Vencida essa etapa, desenvolve com uma perfeição tremenda seus argumentos diante das câmeras. Alternando ângulos de sua cabeça, piscando os olhos fortemente, tenta levar-nos a ideia de que o que lhe contraria beira as raias do que há de mais tonto no universo. Franzindo o rosto quando fala de seus opositores e aumentando a voz quando se lisonjeia ou se vangloria de suas conquistas em um falso “nós”, renitente com sua frase preferida, “se Deus quiser”, Vianna passa uma imagem de coroinha, em momento de louvor.
Os que lhe seguem adotam essa forma de falar melada. Nas eleições passadas, isso ficou extremamente evidente. Seu irmão fala assim, os candidatos da “frente”, também. Não há como não se lembrar das conversas das crianças da novela Carrossel com um fundo musical de um sinistro piano.

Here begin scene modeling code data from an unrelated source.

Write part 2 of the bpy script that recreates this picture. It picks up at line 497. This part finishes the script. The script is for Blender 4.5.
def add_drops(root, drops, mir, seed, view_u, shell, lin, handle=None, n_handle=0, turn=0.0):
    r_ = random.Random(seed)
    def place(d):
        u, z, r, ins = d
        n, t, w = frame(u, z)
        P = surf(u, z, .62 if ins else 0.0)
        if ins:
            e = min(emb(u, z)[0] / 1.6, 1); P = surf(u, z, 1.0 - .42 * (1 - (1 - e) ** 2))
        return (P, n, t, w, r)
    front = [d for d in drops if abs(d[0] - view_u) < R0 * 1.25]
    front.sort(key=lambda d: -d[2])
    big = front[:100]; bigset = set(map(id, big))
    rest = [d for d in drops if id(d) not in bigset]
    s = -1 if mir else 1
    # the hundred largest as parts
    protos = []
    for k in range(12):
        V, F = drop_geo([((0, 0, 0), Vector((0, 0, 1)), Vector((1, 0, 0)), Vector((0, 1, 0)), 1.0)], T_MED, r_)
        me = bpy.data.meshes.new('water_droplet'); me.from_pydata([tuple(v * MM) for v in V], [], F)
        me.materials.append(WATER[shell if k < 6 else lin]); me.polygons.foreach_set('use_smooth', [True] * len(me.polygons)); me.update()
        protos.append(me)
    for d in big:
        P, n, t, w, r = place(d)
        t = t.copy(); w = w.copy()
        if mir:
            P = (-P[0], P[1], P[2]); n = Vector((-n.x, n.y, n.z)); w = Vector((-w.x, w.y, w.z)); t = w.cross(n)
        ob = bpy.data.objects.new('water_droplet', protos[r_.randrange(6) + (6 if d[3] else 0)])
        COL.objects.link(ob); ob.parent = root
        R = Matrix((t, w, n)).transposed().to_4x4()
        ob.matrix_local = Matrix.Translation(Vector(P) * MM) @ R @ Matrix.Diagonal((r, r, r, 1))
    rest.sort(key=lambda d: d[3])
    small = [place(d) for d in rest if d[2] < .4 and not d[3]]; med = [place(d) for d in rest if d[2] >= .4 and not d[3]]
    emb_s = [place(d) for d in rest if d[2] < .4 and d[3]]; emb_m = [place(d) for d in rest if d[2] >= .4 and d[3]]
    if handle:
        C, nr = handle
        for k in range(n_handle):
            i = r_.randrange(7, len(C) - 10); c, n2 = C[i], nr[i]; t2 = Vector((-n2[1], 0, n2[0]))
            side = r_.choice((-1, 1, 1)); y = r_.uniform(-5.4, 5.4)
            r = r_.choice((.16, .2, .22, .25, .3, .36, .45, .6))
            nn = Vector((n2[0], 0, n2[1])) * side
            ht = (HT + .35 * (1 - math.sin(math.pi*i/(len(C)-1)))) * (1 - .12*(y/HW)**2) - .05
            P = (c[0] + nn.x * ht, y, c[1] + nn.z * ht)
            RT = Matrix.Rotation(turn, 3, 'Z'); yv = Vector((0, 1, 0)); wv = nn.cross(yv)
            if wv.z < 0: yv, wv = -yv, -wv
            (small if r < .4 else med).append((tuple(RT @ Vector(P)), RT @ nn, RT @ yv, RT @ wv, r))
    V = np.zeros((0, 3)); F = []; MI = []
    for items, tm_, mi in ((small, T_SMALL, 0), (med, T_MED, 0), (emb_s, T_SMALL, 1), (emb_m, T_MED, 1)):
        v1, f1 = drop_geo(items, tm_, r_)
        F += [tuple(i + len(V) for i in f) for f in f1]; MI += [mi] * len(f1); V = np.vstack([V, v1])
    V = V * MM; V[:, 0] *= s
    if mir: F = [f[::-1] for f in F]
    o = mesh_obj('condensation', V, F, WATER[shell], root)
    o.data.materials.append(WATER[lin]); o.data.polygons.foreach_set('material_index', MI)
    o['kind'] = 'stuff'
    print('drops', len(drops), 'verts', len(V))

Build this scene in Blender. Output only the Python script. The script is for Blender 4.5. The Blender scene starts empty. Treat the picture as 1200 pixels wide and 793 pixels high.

Chega a ser traumático, pois aqueles que os ouvem ficam na espera do rompimento da linha tênue que separa a emoção do choro fungado. Todos com aquela cara de menino que fez a boa ação, ou do que acaba de achar o doce escondido na geladeira. Os discursos de muitos “viannistas” também me relembram os sonhos dos filmes de Charles Chaplin retratando o paraíso.
Se isso não bastasse, também desenvolvem um “vitimismo” arrogante e sem graça. Quase nunca aceitam estarem equivocados. Nas remotas possibilidades de deitarem-se em parte da culpa, desprezam quem apontou os erros, resgatam o terrível passado que pedem que esqueçamos, mostram o que acreditam ter sido uma revolução social e terminam as palavras sem perder aquele sorriso de quem pegou o ônibus errado.
É o jeito dele ou deles. Respeitemos. É a forma que encontraram para expressarem-se politicamente. Particularmente não gosto. Acho desgastada demais, enjoativa e enfadonha. As eleições se aproximam. Gostaria de me livrar desse “trem do nhein nhein nhein”. Que bom seria pormos fim a esses discursos baseado em eixos emotivos, bondades e maldades, mocinho e bandido, reis e súditos.
Se olharmos a trajetória de sucesso político que Jorge Vianna teve, desconsiderando aqui “as demais coisas”, teremos de concordar que essa “melosidade” deu certo, confirma bem sua imagem aqui no Acre. Se, tínhamos alguma dúvida ainda diante daquela secular pergunta, não temos mais: Tostines vende mais por que é fresquinho.